I guess I’m feeling a little self-pity because my life appears to be in the toilet. I feel the same way I did when I walked into Al-Anon almost 5 years ago.
But as Linda pointed out God has been answering my prayers. I need to stop focusing on the negative things and start focusing on the positive.
I feel as if I’ve done the best that I can do and should stop being so hard on myself. This year is almost behind me and it has been a learning process.
I feel out of balance right now. I’m trying to identify what I’m feeling to regain composure. Not control- composure.
I need to keep my mind focused on the Four Agreements. Mainly, I need to remember that what others say and do is about them and has nothing to do with me. I need to stop reacting to people. Linda’s right. The assistants are retaliating because they did not like their evaluations.
It’s hard to do but I’ve got to stop focusing on what Kim and Jennifer are doing and focus on my own stuff. Maybe I should take the principal’s suggestion- just do the paperwork and let the assistants handle the kids.
I have been trying to make friends with my assistants. It can’t be done. They do not wish to be my friend. Linda is right. God is sending people my way that have nothing to do with my assistants. People are beginning to warm up to me.
I expected to find a professional atmosphere in this school system. It doesn’t exist. I have to adhere to standards but no one else does. It’s hard not to be resentful.

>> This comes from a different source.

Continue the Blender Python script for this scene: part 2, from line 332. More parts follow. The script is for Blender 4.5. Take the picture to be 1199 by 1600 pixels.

It’s true I had once again put myself in the victim role. It’s not just about school. I’ve got resentments regarding Al-Anon. I asked for help from different state officers and they sent me back to Jane, who hates me. She would rather go to the assistance of any other Al-Anon group but mine.
I will continue to pray for God to take these horrible feelings from me. They are interfering with my sanity and my serenity. I want to have a peaceful existence, not one based on anger and resentment.
It does bother me to listen as Kim and Jennifer talk about their lives. I don’t understand how people who seem to have such wonderful lives could be so critical.
I’ve got to quit comparing my insides to other people’s outsides. I am okay. I have problems but I’m a lot better off than I once was.
I need to remember that this too shall pass. Nothing lasts for ever including good times.
I’m working on something to find gratitude about.
Like I said, I’m working on it. I guess I could be grateful to work for a principal that believes in second chances because I have not been at my personal best this year.